Pictures stay out of the copy; set down each line of the listing below exactly.
------------------------------------------------------------------------
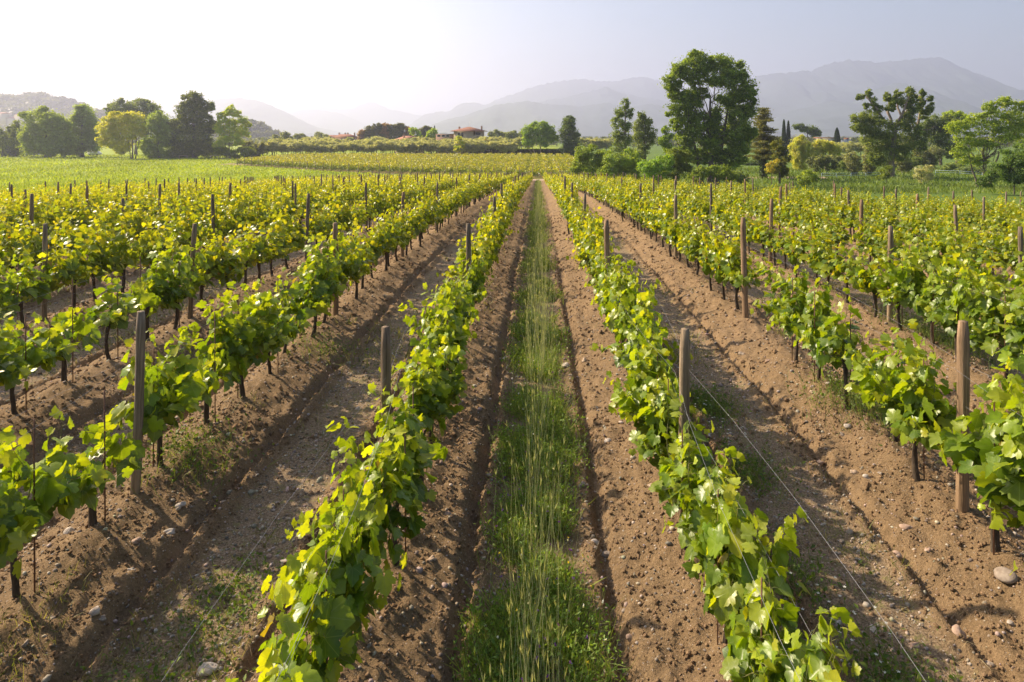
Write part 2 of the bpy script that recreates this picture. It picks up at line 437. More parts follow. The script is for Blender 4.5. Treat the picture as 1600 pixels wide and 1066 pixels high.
def trunk_mb(rs, h=.52):
    mb = MB(); s = np.linspace(0, 1, 9)
    bx = rs.normal(0, .035); by = rs.normal(0, .05)
    pts = np.stack([bx * np.sin(s * 2.4) * 1.5, by * np.sin(s * 3), -.12 + (h + .12) * s], 1)
    rad = .021 + .02 * np.exp(-s * 5) + .012 * np.exp(-((s - .95) / .12) ** 2)
    tube(mb, pts, rad * rs.uniform(.85, 1.2), 9, rough=.35, rs=rs)
    for sg in (-1, 1):
        if rs.rand() < .85:
            e = rs.uniform(.3, .48); q = np.linspace(0, 1, 6)
            a = np.stack([pts[-1, 0] * (1 - q), pts[-1, 1] + sg * e * q, h - .03 + .05 * np.sin(q * 3) + .03 * q], 1)
            tube(mb, a, .018 * (1.1 - .6 * q), 7, rough=.35, rs=rs)
    return mb
def make_vine_meshes(seed, detail, **k):
    L, shoots, pets, rs = vine_arrays(seed, detail, **k)
    fol = MB(); N = len(L['p'])
    if detail == 2:
        pick = rs.randint(0, len(LT), N)
        for q, (tv, tf, uv) in enumerate(LT):
            i = pick == q; stamp(fol, tv, tf, L['p'][i], L['tip'][i], L['n'][i], L['s'][i] * 1.08, L['tint'][i], uv)
    else:
        pick = rs.randint(0, len(LM), N)
        for q, (tv, tf, uv) in enumerate(LM):
            i = pick == q; stamp(fol, tv, tf, L['p'][i], L['tip'][i], L['n'][i], L['s'][i] * .98, L['tint'][i], uv)
    sh = MB()
    for pts, r in shoots: tube(sh, pts[::2] if detail < 2 else pts, (r[::2] if detail < 2 else r), 4 if detail < 2 else 5, cap=False)
    for a, b in (pets if detail == 2 else []): tube(sh, np.array([a, (a + b) / 2 + (0, 0, .008), b]), .0016, 3, cap=False)
    # pale yellow-green flower clusters low on the shoots
    if detail == 2:
        for k in range(rs.randint(3, 8)):
            pts, r = shoots[rs.randint(len(shoots))]; c0 = pts[2] + rs.normal(0, .04, 3)
            n = 26; c = c0 + np.stack([rs.normal(0, .014, n), rs.normal(0, .014, n), -np.linspace(0, .11, n)], 1)
            stamp(fol, farv, farf, c, rs.normal(0, 1, (n, 3)), rs.normal(0, 1, (n, 3)), np.full(n, .016), np.tile([[.34, .38, .08]], (n, 1)))
    tr = trunk_mb(rs)
    return fol.mesh('foliage', M_VINE if detail == 2 else M_VINEF), sh.mesh('shoots', M_SHOOT), tr.mesh('trunk', M_BARK, True)

NEARV = [make_vine_meshes(100 + i, 2, hgt=h, nsh=n) for i, (h, n) in enumerate([(1.1, (14, 16)), (1.0, (13, 16)), (.9, (11, 14)), (1.15, (13, 16)), (.95, (13, 15)), (1.05, (12, 15)), (1.0, (14, 17)), (1.2, (12, 14)), (.7, (6, 8)), (.55, (4, 6))])]
MIDV = [make_vine_meshes(200 + i, 1, hgt=h, nsh=n) for i, (h, n) in enumerate([(1.1, (13, 15)), (1.0, (13, 16)), (.9, (12, 14)), (1.15, (13, 16)), (.95, (13, 15)), (1.05, (12, 15)), (.7, (6, 9))])]

ORD = ['nearest', 'second', 'third', 'fourth', 'fifth', 'sixth', 'seventh', 'eighth', 'ninth', 'tenth', 'eleventh', 'twelfth', 'thirteenth', 'fourteenth', 'fifteenth',
       'sixteenth', 'seventeenth', 'eighteenth', 'nineteenth', 'twentieth', 'twenty-first', 'twenty-second']
NTH = ['first'] + ORD[1:]
def row_name(r):             # r = 1,2,.. right, -1,-2,.. left
    side = 'right' if r > 0 else 'left'
    return '%s row %s of the grass strip' % (NTH[abs(r) - 1], side)
ROWS = [r for r in range(-14, 15) if r != 0]
def row_x(r): return (abs(r) - .5) * ROW * (1 if r > 0 else -1)
def row_y0(r): return {-2: 6.69, -1: 6.28, 1: 6.35, 2: 6.43}.get(r, 6.35 + .15 * math.sin(r * 2.1))
NEAR_TOP = {(-2, 0): 1.99, (-1, 0): 1.95, (1, 0): 1.90, (2, 0): 1.95}
def row_end(r):
    x = row_x(r)
    return 125.0 if x < 5 else float(np.interp(x, RX, RE))
def in_view(x, y, m=2.5):
    return y > 1.4 and x > -(CX / F) * y - m and x < ((1600 - CX) / F) * y + m

# posts
PRS = np.random.RandomState(5)
POSTM = []
for i in range(5):
    mb = MB(); rs = np.random.RandomState(30 + i); s = np.linspace(0, 1, 12)
    h = 1.86; r = (.045, .05, .056, .048, .053)[i]
    pts = np.stack([.012 * np.sin(s * 3 + i), .012 * np.cos(s * 2.5 + i), -.25 + (h + .25) * s], 1)
    rad = np.where(s > .985, r * .8, r) * (1 - .08 * s)
    tube(mb, pts, rad, 12, rough=.10, rs=rs, col=np.array([(1, 1, 1), (.75, .78, .8), (1.15, 1.0, .85), (.9, .85, .8), (1.1, 1.08, 1.0)][i]))
    POSTM.append(mb.mesh('wooden_post', M_POST, False))
posts = []
for r in ROWS:
    x = row_x(r); e = row_end(r); y = row_y0(r); k = 0
    ys = []
    while y < e + .5:
        ys.append(y); y += 6.62
    for k, y in enumerate(ys):
        if in_view(x, y, 3.0): posts.append((y * y + x * x * .2, r, k, x, y))
posts.sort()
firstk = {}
for p in posts:
    if in_view(p[3], p[4], 0): firstk[p[1]] = min(firstk.get(p[1], 99), p[2])
SPECIAL = {(-2, 0): (.055, .0), (-1, 0): (-.02, 0), (1, 0): (-.005, 0), (2, 0): (.01, 0), (-4, 1): (-.01, 0)}
proto = {}
far_posts = MB()
for idx, (_, r, k, x, y) in enumerate(posts):
    v = PRS.randint(5); tx, ty = SPECIAL.get((r, k), (PRS.normal(0, .025), PRS.normal(0, .02)))
    z = gz(x, y) - .02
    hs = PRS.uniform(.97, 1.05); rz = PRS.uniform(0, 6)
    if (r, k) == (2, 0): v = 2
    if (r, k) in NEAR_TOP: hs = (NEAR_TOP[(r, k)] - z) / 1.86
    if idx < 300:
        o = put('wooden_post', POSTM[v], loc=(x + (PRS.normal(0, .02)) - (.09 if (r, k) == (-1, 0) else 0), y, z))
        o.rotation_euler = (ty, tx, rz); o.scale = (1, 1, hs)
        tag(o, ('%s weathered wooden post, %s' % (ORD[min(k - firstk.get(r, 0), 21)], row_name(r))) if k >= firstk.get(r, 0) else 'wooden post just out of the frame, ' + row_name(r), 'post', 'wooden trellis posts along the vine rows')
    else:
        q = np.array([[0, 0, 0], [0, 0, 1.9]]); tube(far_posts, q + (x, y, z), .055, 6)
# posts of the block beyond the cross path
frs = np.random.RandomState(77)
for i in range(36):
    x = 9.5 - i * 2.65
    yy = second_front(x) + 1
    while yy < 240:
        q = np.array([[0, 0, 0], [0, 0, 2.1 + frs.uniform(-.1, .2)]]); tube(far_posts, q + (x, yy, bz(x, yy)), .07, 5)
        yy += 9 + frs.uniform(-.4, .4)
fp = far_posts.obj('distant_wooden_posts', M_POST)
tag(fp, 'thin pale posts dotted across the far vineyard block', 'posts', kind='stuff')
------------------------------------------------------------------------
*Worked solution:*
Write part 2 of the bpy script that recreates this picture. It picks up at line 437. More parts follow. The script is for Blender 4.5. Treat the picture as 1600 pixels wide and 1066 pixels high.
def trunk_mb(rs, h=.52):
    mb = MB(); s = np.linspace(0, 1, 9)
    bx = rs.normal(0, .035); by = rs.normal(0, .05)
    pts = np.stack([bx * np.sin(s * 2.4) * 1.5, by * np.sin(s * 3), -.12 + (h + .12) * s], 1)
    rad = .021 + .02 * np.exp(-s * 5) + .012 * np.exp(-((s - .95) / .12) ** 2)
    tube(mb, pts, rad * rs.uniform(.85, 1.2), 9, rough=.35, rs=rs)
    for sg in (-1, 1):
        if rs.rand() < .85:
            e = rs.uniform(.3, .48); q = np.linspace(0, 1, 6)
            a = np.stack([pts[-1, 0] * (1 - q), pts[-1, 1] + sg * e * q, h - .03 + .05 * np.sin(q * 3) + .03 * q], 1)
            tube(mb, a, .018 * (1.1 - .6 * q), 7, rough=.35, rs=rs)
    return mb
def make_vine_meshes(seed, detail, **k):
    L, shoots, pets, rs = vine_arrays(seed, detail, **k)
    fol = MB(); N = len(L['p'])
    if detail == 2:
        pick = rs.randint(0, len(LT), N)
        for q, (tv, tf, uv) in enumerate(LT):
            i = pick == q; stamp(fol, tv, tf, L['p'][i], L['tip'][i], L['n'][i], L['s'][i] * 1.08, L['tint'][i], uv)
    else:
        pick = rs.randint(0, len(LM), N)
        for q, (tv, tf, uv) in enumerate(LM):
            i = pick == q; stamp(fol, tv, tf, L['p'][i], L['tip'][i], L['n'][i], L['s'][i] * .98, L['tint'][i], uv)
    sh = MB()
    for pts, r in shoots: tube(sh, pts[::2] if detail < 2 else pts, (r[::2] if detail < 2 else r), 4 if detail < 2 else 5, cap=False)
    for a, b in (pets if detail == 2 else []): tube(sh, np.array([a, (a + b) / 2 + (0, 0, .008), b]), .0016, 3, cap=False)
    # pale yellow-green flower clusters low on the shoots
    if detail == 2:
        for k in range(rs.randint(3, 8)):
            pts, r = shoots[rs.randint(len(shoots))]; c0 = pts[2] + rs.normal(0, .04, 3)
            n = 26; c = c0 + np.stack([rs.normal(0, .014, n), rs.normal(0, .014, n), -np.linspace(0, .11, n)], 1)
            stamp(fol, farv, farf, c, rs.normal(0, 1, (n, 3)), rs.normal(0, 1, (n, 3)), np.full(n, .016), np.tile([[.34, .38, .08]], (n, 1)))
    tr = trunk_mb(rs)
    return fol.mesh('foliage', M_VINE if detail == 2 else M_VINEF), sh.mesh('shoots', M_SHOOT), tr.mesh('trunk', M_BARK, True)

NEARV = [make_vine_meshes(100 + i, 2, hgt=h, nsh=n) for i, (h, n) in enumerate([(1.1, (14, 16)), (1.0, (13, 16)), (.9, (11, 14)), (1.15, (13, 16)), (.95, (13, 15)), (1.05, (12, 15)), (1.0, (14, 17)), (1.2, (12, 14)), (.7, (6, 8)), (.55, (4, 6))])]
MIDV = [make_vine_meshes(200 + i, 1, hgt=h, nsh=n) for i, (h, n) in enumerate([(1.1, (13, 15)), (1.0, (13, 16)), (.9, (12, 14)), (1.15, (13, 16)), (.95, (13, 15)), (1.05, (12, 15)), (.7, (6, 9))])]

ORD = ['nearest', 'second', 'third', 'fourth', 'fifth', 'sixth', 'seventh', 'eighth', 'ninth', 'tenth', 'eleventh', 'twelfth', 'thirteenth', 'fourteenth', 'fifteenth',
       'sixteenth', 'seventeenth', 'eighteenth', 'nineteenth', 'twentieth', 'twenty-first', 'twenty-second']
NTH = ['first'] + ORD[1:]
def row_name(r):             # r = 1,2,.. right, -1,-2,.. left
    side = 'right' if r > 0 else 'left'
    return '%s row %s of the grass strip' % (NTH[abs(r) - 1], side)
ROWS = [r for r in range(-14, 15) if r != 0]
def row_x(r): return (abs(r) - .5) * ROW * (1 if r > 0 else -1)
def row_y0(r): return {-2: 6.69, -1: 6.28, 1: 6.35, 2: 6.43}.get(r, 6.35 + .15 * math.sin(r * 2.1))
NEAR_TOP = {(-2, 0): 1.99, (-1, 0): 1.95, (1, 0): 1.90, (2, 0): 1.95}
def row_end(r):
    x = row_x(r)
    return 125.0 if x < 5 else float(np.interp(x, RX, RE))
def in_view(x, y, m=2.5):
    return y > 1.4 and x > -(CX / F) * y - m and x < ((1600 - CX) / F) * y + m

# posts
PRS = np.random.RandomState(5)
POSTM = []
for i in range(5):
    mb = MB(); rs = np.random.RandomState(30 + i); s = np.linspace(0, 1, 12)
    h = 1.86; r = (.045, .05, .056, .048, .053)[i]
    pts = np.stack([.012 * np.sin(s * 3 + i), .012 * np.cos(s * 2.5 + i), -.25 + (h + .25) * s], 1)
    rad = np.where(s > .985, r * .8, r) * (1 - .08 * s)
    tube(mb, pts, rad, 12, rough=.10, rs=rs, col=np.array([(1, 1, 1), (.75, .78, .8), (1.15, 1.0, .85), (.9, .85, .8), (1.1, 1.08, 1.0)][i]))
    POSTM.append(mb.mesh('wooden_post', M_POST, False))
posts = []
for r in ROWS:
    x = row_x(r); e = row_end(r); y = row_y0(r); k = 0
    ys = []
    while y < e + .5:
        ys.append(y); y += 6.62
    for k, y in enumerate(ys):
        if in_view(x, y, 3.0): posts.append((y * y + x * x * .2, r, k, x, y))
posts.sort()
firstk = {}
for p in posts:
    if in_view(p[3], p[4], 0): firstk[p[1]] = min(firstk.get(p[1], 99), p[2])
SPECIAL = {(-2, 0): (.055, .0), (-1, 0): (-.02, 0), (1, 0): (-.005, 0), (2, 0): (.01, 0), (-4, 1): (-.01, 0)}
proto = {}
far_posts = MB()
for idx, (_, r, k, x, y) in enumerate(posts):
    v = PRS.randint(5); tx, ty = SPECIAL.get((r, k), (PRS.normal(0, .025), PRS.normal(0, .02)))
    z = gz(x, y) - .02
    hs = PRS.uniform(.97, 1.05); rz = PRS.uniform(0, 6)
    if (r, k) == (2, 0): v = 2
    if (r, k) in NEAR_TOP: hs = (NEAR_TOP[(r, k)] - z) / 1.86
    if idx < 300:
        o = put('wooden_post', POSTM[v], loc=(x + (PRS.normal(0, .02)) - (.09 if (r, k) == (-1, 0) else 0), y, z))
        o.rotation_euler = (ty, tx, rz); o.scale = (1, 1, hs)
        tag(o, ('%s weathered wooden post, %s' % (ORD[min(k - firstk.get(r, 0), 21)], row_name(r))) if k >= firstk.get(r, 0) else 'wooden post just out of the frame, ' + row_name(r), 'post', 'wooden trellis posts along the vine rows')
    else:
        q = np.array([[0, 0, 0], [0, 0, 1.9]]); tube(far_posts, q + (x, y, z), .055, 6)
# posts of the block beyond the cross path
frs = np.random.RandomState(77)
for i in range(36):
    x = 9.5 - i * 2.65
    yy = second_front(x) + 1
    while yy < 240:
        q = np.array([[0, 0, 0], [0, 0, 2.1 + frs.uniform(-.1, .2)]]); tube(far_posts, q + (x, yy, bz(x, yy)), .07, 5)
        yy += 9 + frs.uniform(-.4, .4)
fp = far_posts.obj('distant_wooden_posts', M_POST)
tag(fp, 'thin pale posts dotted across the far vineyard block', 'posts', kind='stuff')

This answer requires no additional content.